Wednesday, December 17, 2014

Wilbo Has Lunch at the Loveless Cafe and Contemplates Southern Manhood & Love.

Blackberry, Strawberry and Peach preserves have arrived with my hot biscuits, made by a biscuit making baby who probably doesn't come from Bristol, Tennessee. When my fried pork chops, eggs over easy and hash brown casserole arrived, waitress gave me an extra plate so, as she said, "You can spread out".

Ashley, my waitress, is a Southern woman, friendly and yet capable of moving this putzy diner along. I wasn't born a Southern Man, although my brother-in-law who married my younger sister was born Southern. I've gleaned a fact or two what it means to be a Southern man. My sister and he are good at taking care of my mom, who lives in an assisted living apartment near their house in Hazeltuckey, a native nickname for Hazel Park, where the South is always present, thanks to Interstate 75.  I am having a moment of regret, but it's not yet Flannery O' Conner level regret. That's the deepest level of regret in literature. I wonder if I took up driving truck and bought me a Tennessee farm, I could catch up. If I start rising now, I could hope to converge.

I was unsure of the etiquette of using a second plate, and I'm afraid it went back to the dishwasher unused. I helped myself to peppers from the Bruce's Tabasco Peppers in Vinegar bottle, using a butter knife to awkwardly pull several up from the narrow necked bottle. A hole under the flip lid suggests that one should just douse ones food with the vinegar, so maybe I have perpetrated a gaff. I have saved my second fried pork chop for later, putting the leftover white gravy in a lidded cup, all nice and neat in a carry out container. I'm pretty sure leftovers are laughable, but I'm not spending the afternoon cutting hickory wood to season for next year's BBQ pit. So I'm going to have to stretch out all those country calories over two meals. These are probably all signs that I am a Yankee.

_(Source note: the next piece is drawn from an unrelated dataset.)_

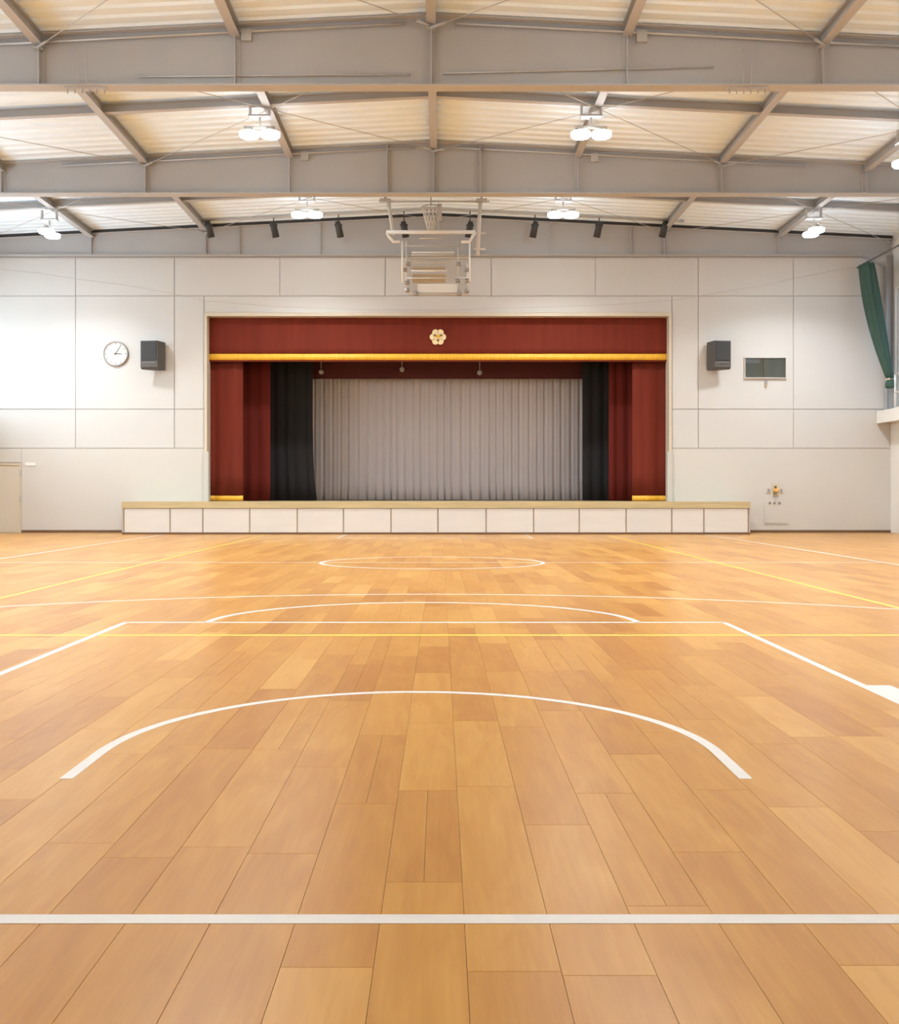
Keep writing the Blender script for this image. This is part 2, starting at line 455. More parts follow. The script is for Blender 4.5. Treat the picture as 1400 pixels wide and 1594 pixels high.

Ashley has come back for my check in its black portfolio, asking, "Is it okay that I pick this up now"? I know that is code, the same as a cleric saying to you, "Let's have Persian bread and Persian cheese". I read that in a short story set in Iran by V. S. Naipaul. I always vacated the Persian restaurants in L.A. soon after the check was presented. I have moved to an oak bench in the lobby, needing a coat of varnish it should never get, next to a framed collection of Oak Ridge Boys promotional photographs, signed, covering four decades of touring.

Wade Rouse, an author who lives in Saugatuck, a town no one calls Saugatucky, wrote a story called "Happy Swedish Day", a successful story based on a mistake. In the story, his boyfriend and partner invites Wade to celebrate Sweetest Day, and Wade hears "Happy Swedish Day". It's a far fetched conceit and yet Rouse makes it work. I've heard him read the story at the Loutit Public Library, Rouse exclaiming "Happy Swedish Day!" with glee that is fresh even now in my imagination. Now I know that a Lon and Annie Loveless owned this cafe in the Harpeth Valley, hence the name. As I am a Wade Rouse reader, I've played with the idea that this cafe awaits the lovelorn and heartbroken, the Love Less Cafe. Garrison Keillor's Chatterbox cafe awaits guests who like to talk, capisce? So, most if all of the guests are unqualified to eat at this cafe, being loved and loving. So, theoretically, one could say to ones waitress, "Surely, you are too wonderful to work at the Love-Less Cafe"! But not within earshot of anyone who tries to love you and then you better tip well.